Apple’s new innovations demonstrate the tech industry’s capacity to evolve in response to security and privacy demands. Market-driven demands elicit market-driven solutions – if the government permits it. These innovations further demonstrate the benefits – which consumers have long recognized – of relatively closed software ecosystems. Suites of applications from trusted developers mesh to best serve the user. An iPhone’s applications may not fully interoperate with non-iOS apps or operating systems. However, the intra-ecosystem coordination of variously functioning iOS apps, and safety features, have helped established Apple as the leading brand in mobile-device privacy. Programmers can maximize such benefits exclusively in relatively closed ecosystems.

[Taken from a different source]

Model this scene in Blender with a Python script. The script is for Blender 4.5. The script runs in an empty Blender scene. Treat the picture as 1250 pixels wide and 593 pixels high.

Meanwhile, politicians in Washington hope to undermine market-generated privacy and security measures. A coalition of senators appear ready to reintroduce the American Innovation and Choice Online (AICO) Act. The bill cleared the Senate Judiciary Committee in the 117th Congress before it stalled on the floor. Advanced in the name of competitive fairness, it would require tech platforms to adopt inherently non-secure security and privacy protocols. For example, it would mandate interoperability, which would homogenize and degrade the operational capacity of the app economy.
While AICO wouldn’t ban every privacy benefit Apple’s closed system offers, the bill’s advocates routinely ignore the benefits of non-interoperability, market-innovated security solutions, and closed ecosystems. Instead, they proceed as if their proposals would not impose any potentially harmful tradeoffs at all.